Diageo signs up premium Cuban rum

A European subsidiary of British beverage giant Diageo Plc signed a joint venture deal with state-run Cuba Ron SA on Monday to market Santiago de Cuba Rum, in defiance of USA efforts to dissuade investment in the Communist-run country.

"The joint venture with Corporación Cuba Ron is in keeping with our strategy to invest behind growth opportunities in premium and above brands", said Dayalan Nayager, managing director, Diageo GB, Ireland and France.

Cuban rum brands account for nine per cent of the retail sales value of this growing segment globally.

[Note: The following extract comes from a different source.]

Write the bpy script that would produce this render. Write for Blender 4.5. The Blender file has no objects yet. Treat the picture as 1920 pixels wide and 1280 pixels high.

The government-run producer has partnered with Diageo's main rival, Pernod Ricard, on the global distribution of Havana Club rum since 1993.

Juan Gonzalez Escalona, President of Corporación Cuba Ron SA, said: "Santiago de Cuba was born in the city where the history and tradition of Cuban light rum originated".

Described by Diageo as "the second-largest premium Cuban rum", Santiago de Cuba has four core variants: Carta Blanca, Anejo, 11-year old and 12-year old.

Santiago de Cuba expands Diageo's stable of rum brands, which includes global marques Captain Morgan and Ron Zacapa, as well as Cacique, Bunderberg and Pampero, which are mostly available in local markets.

The Trump administration in May allowed Title III of the 1996 Helms Burton Act to take effect, enabling USA citizens to bring lawsuits against foreign companies profiting from property taken from them after Cuba's 1959 revolution. Cuban rum brands represent 9% of worldwide retail sales in this growing segment, a percentage expected to increase.

"Neither the Diageo subsidiary firm that signed this agreement, nor the joint venture itself will work with any of the Diageo subsidiaries or companies that operate or are based in the United States or with citizens of that country", said Cesarano.

The Diageo subsidiary and state company Cuba Ron will be equal partners in Santiago SA.